Mencetak lulusan berkualitas untuk menjadi corporate lawyer andal bukan monopoli kampus hukum ternama. Kampus hukum baru pun punya peluang besar dengan syarat tertentu.
Masuk ke kampus terfavorit menjadi impian semua pelajar sekolah menengah atas. Termasuk juga kampus hukum terfavorit bagi mereka yang bercita-cita menjadi corporate lawyer. Sayangnya, tak semua impian ini terwujud karena ada seleksi ketat untuk masuk ke kampus hukum terfavorit. Banyak peserta ujian tidak berhasil lolos menjadi mahasiswa di kampus-kampus tersebut. Lalu masihkah ada peluang bagi mereka untuk kelak berkarier di berbagai firma hukum besar Indonesia?
Kuntum Apriella Irdam, partner pada firma hukum SIAR (Siahaan Irdamis Andarumi & Rekan), -salah satu firma hukum responden- mengatakan kepada Hukumonline bahwa pada dasarnya selalu ada peluang bagi lulusan dari kampus hukum manapun untuk berkarier di firma hukum besar.
Ia mengakui bahwa nama besar kampus dari almamater pelamar saat rekrutmen di firma hukum memang memiliki pengaruh. Kenyataan bahwa memasuki kampus terfavorit harus melewati saringan ketat membuat firma hukum besar memberikan poin tambahan bagi lulusannya. Terlebih lagi ada dukungan dari jaringan alumni kampus-kampus tersebut yang sudah lebih dulu berkarier di berbagai firma hukum besar.
“Di kampus-kampus besar beruntung karena ada jejaring alumni dan nama kampus, saringan input pun sudah ketat,” katanya yang akrab disapa Ella ini.
Namun begitu, nama besar kampus bukan menjadi parameter utama. Menurutnya kampus hukum baru sekalipun bisa menghasilkan lulusan yang memenuhi standar di firma hukum besar. “Banyak rekan saya di firma hukum sebelumnya lulusan dari kampus swasta, mereka juga bagus-bagus. Kampus baru juga punya peluang, di kantor saya ada mahasiswa magang yang bagus kualitasnya, dari kampus hukum Jentera,” kata Ella menyebutkan sebuah nama kampus hukum baru di Jakarta.
Menurut Ella, tantangan kampus hukum baru seperti Sekolah Tinggi Hukum Indonesia (STHI) Jentera adalah membuktikan kualitas lulusannya tidak hanya dari nilai ijazah tinggi namun juga keterampilan praktik serta softskill.
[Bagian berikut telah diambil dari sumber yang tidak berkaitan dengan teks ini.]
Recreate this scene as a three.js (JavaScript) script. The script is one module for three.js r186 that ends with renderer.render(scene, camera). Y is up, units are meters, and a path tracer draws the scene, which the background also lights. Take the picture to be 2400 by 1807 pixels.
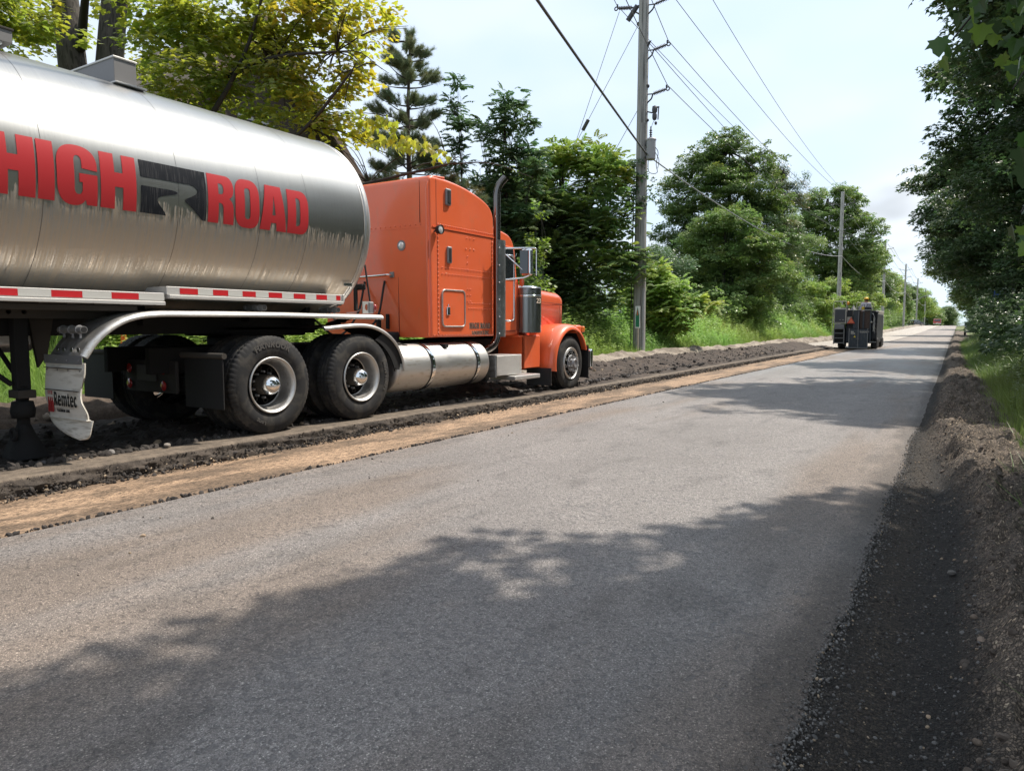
import * as THREE from 'three';
import { mergeGeometries } from 'three/addons/utils/BufferGeometryUtils.js';
import { RoundedBoxGeometry } from 'three/addons/geometries/RoundedBoxGeometry.js';
import { TessellateModifier } from 'three/addons/modifiers/TessellateModifier.js';
import { MarchingCubes } from 'three/addons/objects/MarchingCubes.js';
import { TextGeometry } from 'three/addons/geometries/TextGeometry.js';
import { FontLoader } from 'three/addons/loaders/FontLoader.js';

// World: x across the road (right +), y up, s metres ahead of the camera along the road (z = -s).
const scene = new THREE.Scene();
const renderer = new THREE.WebGLRenderer({ antialias: true });
renderer.setSize(1024, 770);
renderer.toneMapping = THREE.LinearToneMapping;
renderer.toneMappingExposure = 1.36;
renderer.shadowMap.enabled = true;
document.body.appendChild(renderer.domElement);

// ---- camera
const camera = new THREE.PerspectiveCamera(56.95, 1024 / 770, 0.05, 3000);
camera.position.set(0, 1.25, 0);
camera.rotation.order = 'YXZ';
camera.rotation.y = THREE.MathUtils.degToRad(32.16);
camera.rotation.x = -THREE.MathUtils.degToRad(4.82);

// ---- sun and sky
const SUN = (() => { const el = THREE.MathUtils.degToRad(58), az = THREE.MathUtils.degToRad(30); return new THREE.Vector3(Math.cos(el) * Math.sin(az), Math.sin(el), -Math.cos(el) * Math.cos(az)); })();
const sun = new THREE.DirectionalLight(new THREE.Color(1.0, 0.925, 0.815), 4.6);
sun.name = 'sun';
sun.position.copy(SUN).multiplyScalar(120).add(new THREE.Vector3(-4, 0, -20));
sun.target.position.set(-4, 0, -20);
sun.castShadow = true;
sun.shadow.radius = 1.15;
sun.shadow.mapSize.set(4096, 4096);
Object.assign(sun.shadow.camera, { left: -60, right: 60, top: 60, bottom: -60, near: 1, far: 300 });
scene.add(sun, sun.target);

// ---- random numbers and noise
function rng(seed) { let a = seed >>> 0; return () => { a = (a + 0x6d2b79f5) | 0; let t = Math.imul(a ^ (a >>> 15), 1 | a); t = (t + Math.imul(t ^ (t >>> 7), 61 | t)) ^ t; return ((t ^ (t >>> 14)) >>> 0) / 4294967296; }; }
function h3(x, y, z) { let n = Math.imul(x, 374761393) ^ Math.imul(y, 668265263) ^ Math.imul(z, 2147483647 - 19); n = Math.imul(n ^ (n >>> 13), 1274126177); n ^= n >>> 16; return (n >>> 0) / 4294967296; }
const sm = (t) => t * t * (3 - 2 * t), lerp = (a, b, t) => a + (b - a) * t, clamp = (x, a = 0, b = 1) => Math.min(b, Math.max(a, x));
const sstep = (a, b, x) => sm(clamp((x - a) / (b - a)));
function vn(x, y, z = 0) { // value noise 0..1
  const X = Math.floor(x), Y = Math.floor(y), Z = Math.floor(z), u = sm(x - X), v = sm(y - Y), w = sm(z - Z);
  const c = (i, j, k) => h3(X + i, Y + j, Z + k);
  const p = lerp(lerp(c(0, 0, 0), c(1, 0, 0), u), lerp(c(0, 1, 0), c(1, 1, 0), u), v);
  if (w === 0) return p;
  return lerp(p, lerp(lerp(c(0, 0, 1), c(1, 0, 1), u), lerp(c(0, 1, 1), c(1, 1, 1), u), v), w);
}
function fbm(x, y, z = 0, o = 4) { let a = 0.5, s = 0, n = 0; for (let i = 0; i < o; i++) { s += a * vn(x, y, z + i * 17); n += a; a *= 0.5; x *= 2.03; y *= 2.03; z *= 2.03; } return s / n; }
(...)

Tak boleh ketinggalan juga, salah satu syarat mutlak berkarier corporate lawyer yaitu penguasaan bahasa asing yang baik minimal bahasa Inggris.
“Peluang besar untuk masuk firma hukum itu saat wawancara, banyak lulusan dengan IPK tinggi gagal karena canggung saat wawancara studi kasus,” kata Ella melanjutkan.
Oleh karena itu, Ella mengusulkan, agar berbagai kampus hukum meningkatkan metode pembelajaran dengan studi kasus dan workshop. Tema seputar hukum bisnis pun harus diprioritaskan jika ingin membantu lulusannya untuk memiliki kualifikasi corporate lawyer.
Persaingan soal pengetahuan hukum bagi lulusan sarjana hukum menurut Ella sudah tidak lagi menjadi persoalan utama karena sumber ilmu pengetahuan hukum tidak bergantung dengan kampus hukum. Justru softskill seperti kemampuan berpikir kritis, kemampuan bekerjasama dalam tim yang menjadi nilai kompetitif. Kampus-kampus hukum baru bisa ikut bersaing untuk membekali lulusannya dengan softskill ini.
“Apalagi kelemahan millenial sekarang maunya instan, malas baca, riset lemah, padahal berbagai regulasi saling berkaitan, terlalu mengandalkan hasil googling singkat saja, perlu diperbaiki sikap ini,” jelas dia.
Ella menilai titik lemah kampus-kampus terfavorit yang sudah memiliki nama besar cenderung tidak memberi pembekalan softskill pada mahasiswanya secara terstruktur. “Makanya mahasiswa juga harus aktif di agenda-agenda pengembangan softskill,” pesannya.